Aim of the task:
List all lines of the data containing the word "from".

Dataset content:
— BEGIN —

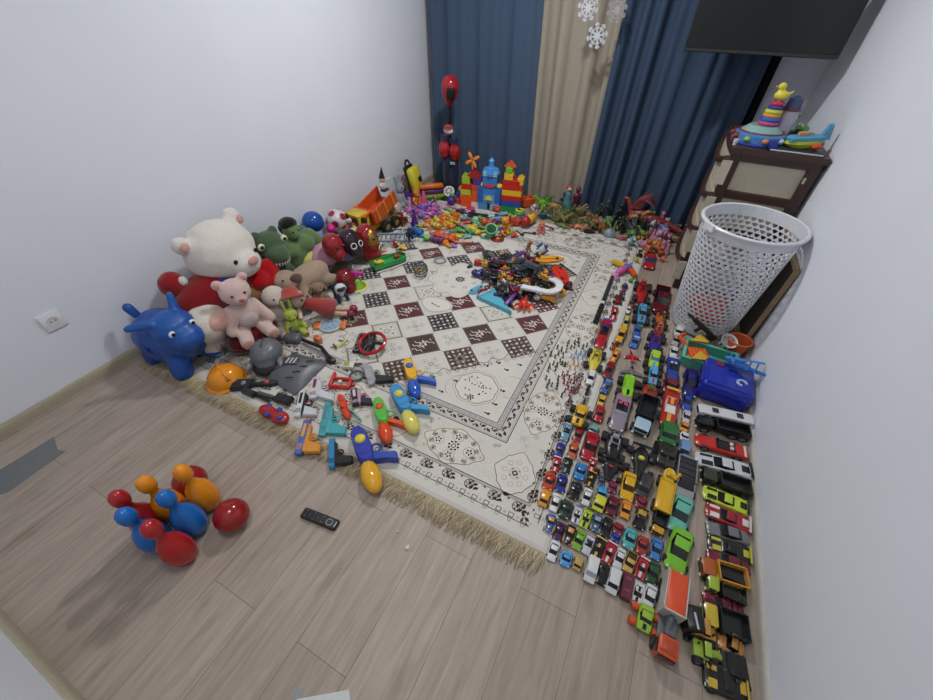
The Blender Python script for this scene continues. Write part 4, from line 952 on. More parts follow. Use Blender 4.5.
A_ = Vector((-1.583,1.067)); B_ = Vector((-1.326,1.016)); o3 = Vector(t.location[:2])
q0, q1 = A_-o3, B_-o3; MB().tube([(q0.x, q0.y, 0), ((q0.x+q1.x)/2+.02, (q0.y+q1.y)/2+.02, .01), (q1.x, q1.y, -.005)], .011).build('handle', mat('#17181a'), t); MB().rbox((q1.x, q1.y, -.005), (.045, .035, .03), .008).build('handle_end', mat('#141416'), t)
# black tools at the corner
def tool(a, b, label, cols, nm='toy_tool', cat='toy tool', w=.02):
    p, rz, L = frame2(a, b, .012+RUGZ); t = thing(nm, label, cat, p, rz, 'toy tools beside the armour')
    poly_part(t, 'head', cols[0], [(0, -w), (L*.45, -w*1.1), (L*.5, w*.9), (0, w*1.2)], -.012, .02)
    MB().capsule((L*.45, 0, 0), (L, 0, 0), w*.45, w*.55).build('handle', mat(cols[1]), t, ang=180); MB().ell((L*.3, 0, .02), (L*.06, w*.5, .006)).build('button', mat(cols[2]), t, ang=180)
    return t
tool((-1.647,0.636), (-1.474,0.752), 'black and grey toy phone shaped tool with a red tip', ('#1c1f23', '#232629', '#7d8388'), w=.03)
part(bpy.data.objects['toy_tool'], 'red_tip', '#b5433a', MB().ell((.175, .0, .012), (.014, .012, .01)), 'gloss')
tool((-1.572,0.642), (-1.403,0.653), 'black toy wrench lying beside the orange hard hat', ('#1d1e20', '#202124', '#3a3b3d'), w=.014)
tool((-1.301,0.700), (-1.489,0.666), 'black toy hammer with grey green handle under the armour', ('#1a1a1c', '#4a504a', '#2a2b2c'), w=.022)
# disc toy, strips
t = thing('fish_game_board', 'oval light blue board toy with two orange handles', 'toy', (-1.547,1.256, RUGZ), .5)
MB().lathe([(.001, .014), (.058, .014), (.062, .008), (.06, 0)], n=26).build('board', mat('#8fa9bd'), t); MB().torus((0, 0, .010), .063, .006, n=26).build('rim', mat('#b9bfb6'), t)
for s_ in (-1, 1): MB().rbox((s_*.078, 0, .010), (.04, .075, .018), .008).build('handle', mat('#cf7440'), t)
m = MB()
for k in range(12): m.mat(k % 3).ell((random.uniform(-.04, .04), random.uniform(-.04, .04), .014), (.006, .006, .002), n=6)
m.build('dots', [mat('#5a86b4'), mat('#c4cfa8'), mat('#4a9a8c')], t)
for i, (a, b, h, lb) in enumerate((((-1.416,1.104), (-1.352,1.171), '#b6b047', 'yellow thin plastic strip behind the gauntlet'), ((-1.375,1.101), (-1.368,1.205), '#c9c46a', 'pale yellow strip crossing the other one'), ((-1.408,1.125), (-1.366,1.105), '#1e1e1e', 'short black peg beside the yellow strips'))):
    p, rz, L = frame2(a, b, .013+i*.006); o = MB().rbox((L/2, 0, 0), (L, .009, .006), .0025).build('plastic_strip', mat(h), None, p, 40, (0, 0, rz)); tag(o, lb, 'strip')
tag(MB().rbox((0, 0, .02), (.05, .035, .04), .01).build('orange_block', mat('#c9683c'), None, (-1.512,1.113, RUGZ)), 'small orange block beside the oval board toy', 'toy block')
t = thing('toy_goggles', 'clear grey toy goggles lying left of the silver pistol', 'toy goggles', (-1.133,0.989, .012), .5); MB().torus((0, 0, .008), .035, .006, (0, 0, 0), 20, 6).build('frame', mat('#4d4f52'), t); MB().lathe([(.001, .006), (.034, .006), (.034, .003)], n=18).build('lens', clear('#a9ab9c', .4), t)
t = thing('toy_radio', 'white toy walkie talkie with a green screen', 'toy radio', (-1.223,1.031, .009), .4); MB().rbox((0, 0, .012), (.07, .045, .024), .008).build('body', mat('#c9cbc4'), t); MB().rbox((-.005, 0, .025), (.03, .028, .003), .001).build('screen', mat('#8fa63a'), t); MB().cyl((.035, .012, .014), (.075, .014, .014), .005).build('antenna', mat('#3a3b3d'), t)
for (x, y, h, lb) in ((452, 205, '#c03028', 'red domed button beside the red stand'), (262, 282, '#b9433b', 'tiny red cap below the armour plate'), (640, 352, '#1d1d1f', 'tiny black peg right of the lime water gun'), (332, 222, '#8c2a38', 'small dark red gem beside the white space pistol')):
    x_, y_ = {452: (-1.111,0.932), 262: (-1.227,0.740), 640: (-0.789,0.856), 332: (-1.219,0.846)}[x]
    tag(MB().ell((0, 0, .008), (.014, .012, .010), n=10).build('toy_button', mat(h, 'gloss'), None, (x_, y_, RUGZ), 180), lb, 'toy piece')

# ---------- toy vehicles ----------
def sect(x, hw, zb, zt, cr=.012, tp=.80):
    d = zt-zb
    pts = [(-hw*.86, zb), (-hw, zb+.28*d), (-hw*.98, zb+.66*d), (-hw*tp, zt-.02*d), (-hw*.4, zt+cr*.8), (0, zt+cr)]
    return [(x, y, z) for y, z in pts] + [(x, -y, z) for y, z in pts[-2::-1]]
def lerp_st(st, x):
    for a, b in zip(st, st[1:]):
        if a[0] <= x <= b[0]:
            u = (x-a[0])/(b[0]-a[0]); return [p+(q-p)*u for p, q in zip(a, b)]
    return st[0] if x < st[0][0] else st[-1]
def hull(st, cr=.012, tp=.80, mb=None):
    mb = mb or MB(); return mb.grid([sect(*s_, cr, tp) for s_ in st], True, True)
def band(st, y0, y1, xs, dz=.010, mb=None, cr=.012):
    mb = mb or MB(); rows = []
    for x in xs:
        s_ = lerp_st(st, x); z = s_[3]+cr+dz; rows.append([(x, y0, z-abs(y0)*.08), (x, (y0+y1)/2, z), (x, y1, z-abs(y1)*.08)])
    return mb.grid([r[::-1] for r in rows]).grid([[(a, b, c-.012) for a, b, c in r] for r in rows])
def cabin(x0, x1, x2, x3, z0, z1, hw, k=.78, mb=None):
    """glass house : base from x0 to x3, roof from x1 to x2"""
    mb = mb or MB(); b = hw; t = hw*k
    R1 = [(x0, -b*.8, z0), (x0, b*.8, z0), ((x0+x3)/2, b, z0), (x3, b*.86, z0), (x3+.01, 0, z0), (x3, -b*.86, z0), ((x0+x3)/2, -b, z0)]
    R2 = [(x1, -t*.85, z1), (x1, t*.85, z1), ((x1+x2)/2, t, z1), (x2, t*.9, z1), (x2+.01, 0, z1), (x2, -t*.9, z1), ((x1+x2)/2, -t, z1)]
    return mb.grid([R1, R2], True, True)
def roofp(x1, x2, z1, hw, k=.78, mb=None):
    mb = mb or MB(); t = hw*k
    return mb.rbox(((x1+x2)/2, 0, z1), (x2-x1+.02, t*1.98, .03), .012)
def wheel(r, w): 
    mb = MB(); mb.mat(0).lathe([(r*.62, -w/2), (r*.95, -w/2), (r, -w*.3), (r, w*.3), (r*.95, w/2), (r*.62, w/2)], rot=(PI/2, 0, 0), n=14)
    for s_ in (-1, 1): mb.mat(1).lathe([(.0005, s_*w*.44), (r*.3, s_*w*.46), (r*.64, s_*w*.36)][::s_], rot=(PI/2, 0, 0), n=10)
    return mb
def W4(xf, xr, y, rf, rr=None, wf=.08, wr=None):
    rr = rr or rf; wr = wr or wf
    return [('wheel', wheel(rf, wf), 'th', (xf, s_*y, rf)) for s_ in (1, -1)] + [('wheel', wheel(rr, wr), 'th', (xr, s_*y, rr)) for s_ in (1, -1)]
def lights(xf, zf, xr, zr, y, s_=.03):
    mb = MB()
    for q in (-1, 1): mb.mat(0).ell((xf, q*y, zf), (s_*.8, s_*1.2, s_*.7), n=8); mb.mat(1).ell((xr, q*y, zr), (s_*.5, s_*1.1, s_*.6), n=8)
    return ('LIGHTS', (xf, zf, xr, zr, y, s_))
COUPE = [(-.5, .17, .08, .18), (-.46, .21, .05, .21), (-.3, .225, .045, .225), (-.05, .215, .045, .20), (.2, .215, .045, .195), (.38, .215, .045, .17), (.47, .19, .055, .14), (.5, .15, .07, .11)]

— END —

Final answer:
The Blender Python script for this scene continues. Write part 4, from line 952 on. More parts follow. Use Blender 4.5.
    """glass house : base from x0 to x3, roof from x1 to x2"""